If the alien civilization is divided into ten or a hundred or a thousand governance factions, each with some decision-making power, and there are a thousand aliens involved in each, and they all spend half their time on it, the total here is under a half-million full-time equivalents of alien citizen time. If the planetary population is a billion or ten billion, the minimum surplus time, using the smaller population figure, is 125 million full-time equivalents. No involvement in governance can take up much of the surplus time.

So, this means avoiding the four principal impediments to forward progress involves governance, and there is simply not enough effort involved in that to use up much time. Thus, the four principal areas would have to be used, instead.

The one which was introduced in that last post was taste and appreciation. Like most words in English and other languages, words can have many meanings and shades of them. That doesn’t work very well when you are trying to figure out something. Words need to be sharpened in meaning before they can be used to deduce things. Regrettably, the world has lost some of its potential progress because of slippery definitions. We avoid slipperiness here by trying to define words when they need to have a more exact meaning. So here, in this blog, at least until I forget about it, taste means developing the knowledge about consumer goods and services, or almost anything at all, to rate one of them, grade it, compare it, measure it, prioritize it, or otherwise figure out if it is the best available or the worst. It may mean putting a number on it. It may mean collecting identified attributes. It may mean determining if it passes some well-defined operational test.

As an example, taste for vehicle fuel might mean knowing the octane, which is just one number. For another example, taste for a vehicle class might mean knowing if it had vertical take-off, auto-stabilization, multi-band communication, stealth, and rear doors, which are five attributes. For a third example, taste for a hand-held communications device might include knowing if it could be dropped ten times to a rigid surface from the height of a meter, starting in random orientations. This is a pretend-well-defined operational test. Real ones would be a lot more specific.

Thus, taste is the collection of knowledge. Appreciation on the other hand, is the collection of skills needed to act upon taste. You appreciate vehicle fuel by determining the octane, to some level of accuracy. Perhaps you simply light some off in a calorimetric bomb and measure the energy. You appreciate a vehicle by taking it for a test run. This could be inconsequential, or you might know how to put it through its paces and get a real understanding of its attributes. To appreciate a hand-held communications device, you might watch a video of the described test being performed.

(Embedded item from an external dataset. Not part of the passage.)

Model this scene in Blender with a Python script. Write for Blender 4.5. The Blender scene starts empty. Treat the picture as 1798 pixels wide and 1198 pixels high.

Some of the skills for appreciation have direct involvement, such as trying a beverage to see if its flavor reminds you of an outdoor pasture or a rotted turnip. These very basic skills have to be learned, if they are going to be performed by the individual, and they can be refined. For the beverage example, there could be fifty distinct elementary tastes, each corresponding to some chemical sensor on the alien, that he/she/it could identify, if he/she/it took the time to learn how to precisely discern that they were present. Perhaps the alien’s brain couldn’t handle fifty, only five. Either way, appreciation in its most basic sense is the development of physical or mental skills to implement whatever taste is involved in a particular consumer product or service.

The way we have defined it does not have to be the only one. An alien civilization could make up their own criteria for taste and appreciation, and the citizens could get deeply involved in those criteria following the robotics revolution. But the basic concept should remain: a set of criteria expressed in some way, and a way to see if the product or service matched the test. Alternately taste would be quantitative, and instead of a binary result from a test, a numerical result comes out. Either way, aliens do not have to get bored following the robotics grand transition. They do not have to get depressed and too despondent to care about something like star travel. They just have to switch their attention.